Une des clés de la résolution des crises financières est l'implication du secteur privé. Or, le FMI ne dispose d'aucun pouvoir de contrainte à l'égard du secteur privé, et ne peut que s'en remettre aux gouvernements des Etats pour mettre en oeuvre les conditions de sortie de crise. Il ne peut contraindre, par exemple, les banques et établissements de crédit à maintenir leurs fonds dans un pays.

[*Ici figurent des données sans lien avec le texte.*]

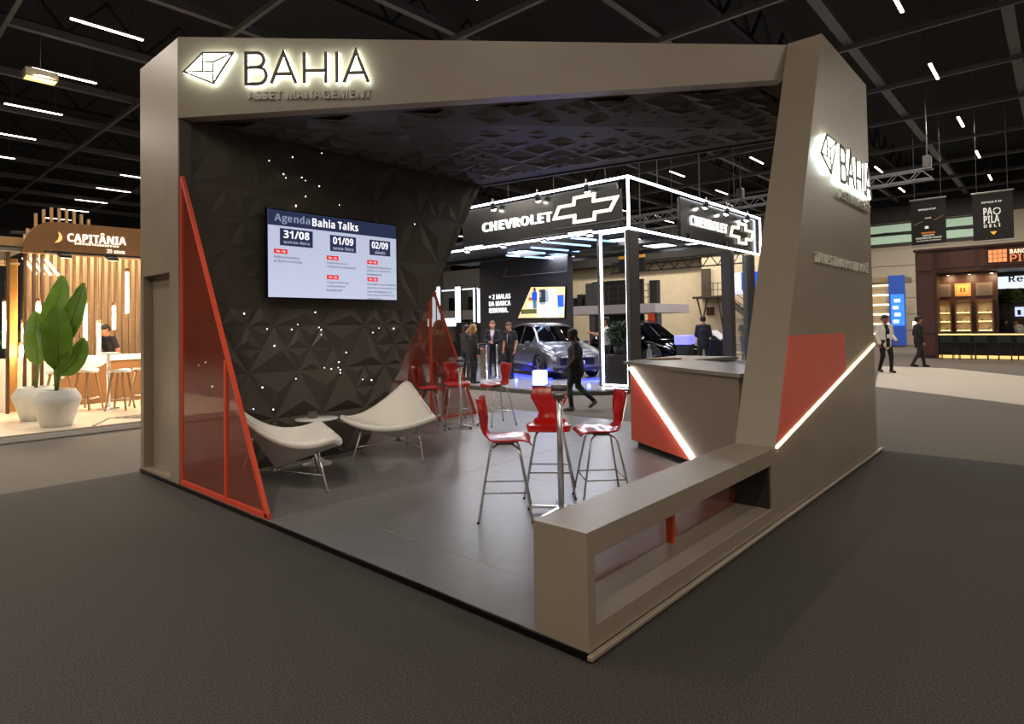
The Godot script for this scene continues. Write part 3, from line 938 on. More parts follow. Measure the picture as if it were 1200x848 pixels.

De plus, ses interventions peuvent emporter des effets pervers et renforcer les déséquilibres : dès lors que les interventions du FMI sont anticipées par les marchés financiers, ceux-ci sont incités à sous-évaluer le risque des placements, et à renforcer ainsi les facteurs même qui justifient son intervention . Les modalités d'action du FMI ont été critiquée après la crise asiatique, les soutiens financiers aux pays en difficulté servant essentiellement à rembourser les capitaux privés, et incitant ceux-ci à des prises de risque excessives dans les pays émergents.

Enfin, l'analyse des situations économiques et les interventions financières du FMI ne prennent pas nécessairement en compte la dimension systémique des problèmes, car elle s'effectue pays par pays.